Types of mixtures | Intermolecular forces and properties | AP Chemistry | Khan Academy
I suspect that you might already be familiar with the term "mixture." It really does mean what you think it means. If you take two or more substances and you were to mix them together, you are dealing with a mixture, and it could be a solid, a liquid, or a gas.
Now, there's fundamentally two different types of mixtures. There's heterogeneous mixtures, and "hetero," you're going to see that prefix a lot, means different. So, heterogeneous is referring to mixtures that, if you look at it from a macro point of view, I'll do a heterogeneous liquid mixture.
What I often think of here at the extreme form is where, with my naked eye, I could see that different parts of the mixtures have different concentrations of the different things that have been mixed up. One example I often think of is chocolate milk. That's not well mixed; at the top, you're going to see these clumps, and depending on where you are in the milk, you can actually see it with your eye that you don’t have consistent concentrations of the different substances.
The properties of the mixtures are different depending on what part of the mixture you look at. Now, you can imagine if there's heterogeneous mixtures, the opposite would be homogeneous mixtures. Those would be mixtures that, when you look at it from a macro point of view, it looks consistent at any point of the mixture.
Homogeneous mixtures, and homogeneous mixtures, there's another term for it, which you have probably heard: they're also known as solutions. As I mentioned, when we talk about mixtures, we could be talking about solid, liquid, or gas. Oftentimes, in our head, we think "liquid" immediately. It could be solid, liquid, or gas, and so the same thing is true for solutions.
You could have solid, liquids, or gases. An example of a solid solution would be, say, a metal alloy. Where, at the macro level, its color, how well does it conduct electricity, how malleable is it, how hard is it, looks like the properties are uniform throughout the alloy. If I have some type of metal alloy, if I were to just look at it like this, if I were to look at, say, bronze, well, from my point of view, it has the same properties throughout the bronze.

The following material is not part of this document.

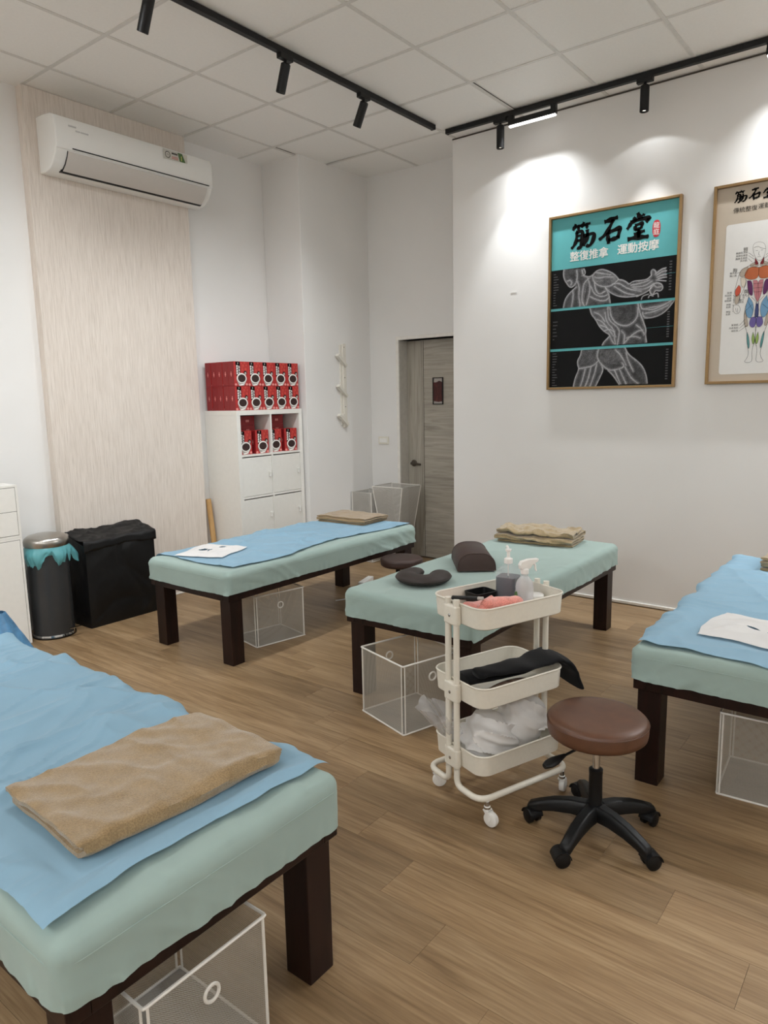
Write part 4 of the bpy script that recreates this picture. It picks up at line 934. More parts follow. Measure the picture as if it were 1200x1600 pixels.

Now, I should probably do bronze in a more bronze color right over here, but if you were to look at it with a very sensitive microscope, or based on the models that we now know, what is going on in that metal in that alloy, what's happening is you actually have a mixture of metals. But it is a homogeneous mixture of metals because, at a macro level, you can't really see the differences.
Now, at a micro level, you can because there are different metals mixed together in this alloy. Now, as you can imagine, you also have liquid solutions, and in chemistry, these are the ones that we'll often deal most with. We will also deal with solid and gas solutions as well. When I think of a homogeneous liquid mixture, or a liquid solution, the one that comes to mind for me – but we'll see a lot of these in our journey through chemistry – is salt water.
Salt water has sodium chloride dissolved in water. If you were to go to the ocean and you were to just look at the salt water, or if you were to measure its properties, even in a lab, you would see that the properties throughout the salt water seem to be uniform. At a macro level, it appears to be homogeneous; it appears to be uniform.
But, if you were to look at what's happening at an atomic level, you would see that you have your water molecules. Let me draw the water like that: that is the oxygen, each of them has two hydrogens, and this end is partially positive. We've seen this multiple times: the hydrogen end, the oxygen end is partially negative. So, when you dissolve the sodium chloride, the chloride anions are attracted to the positive ends of the water.
So maybe you have a chloride anion there, and the sodium ions would be attracted to the negative ends of the H2O. So that's the sodium right over there. When you look at it from a micro perspective, you see that there are different molecules, but in a macro perspective, the macro properties – how it responds to different stimuli, how well it conducts electricity, what it even looks like – seem to be uniform.
Now, to be clear, salt water is not the only liquid solution. There's many types of liquid solutions in chemistry. We'll often see water as our most common solvent; that's the thing that you have the most of, the thing that other things are getting dissolved in. The things that are getting dissolved are called the solute; in this case, it would be the sodium chloride, and the water is the solvent. Let me write that down: solvent.
When you have a solution where you have something dissolved in water, this is often called an aqueous solution, and sometimes it's abbreviated "aq." Now, last but not least, we haven't talked about gases yet, and you can for sure have a solution of gas.
The one that's most common is the one that you and I are breathing right now: the air around you is a gas solution. Its macroscopic properties seem consistent; they seem uniform. But we know that the gas around us is a mixture of nitrogen, oxygen, carbon dioxide, as well as molecules of other things.
So a good example of a gas solution would be air. So, I'll let you go there; that's just a good primer on what a mixture is, the types of mixtures, and especially the subtype of a mixture, which is a homogeneous mixture, which we often call a solution.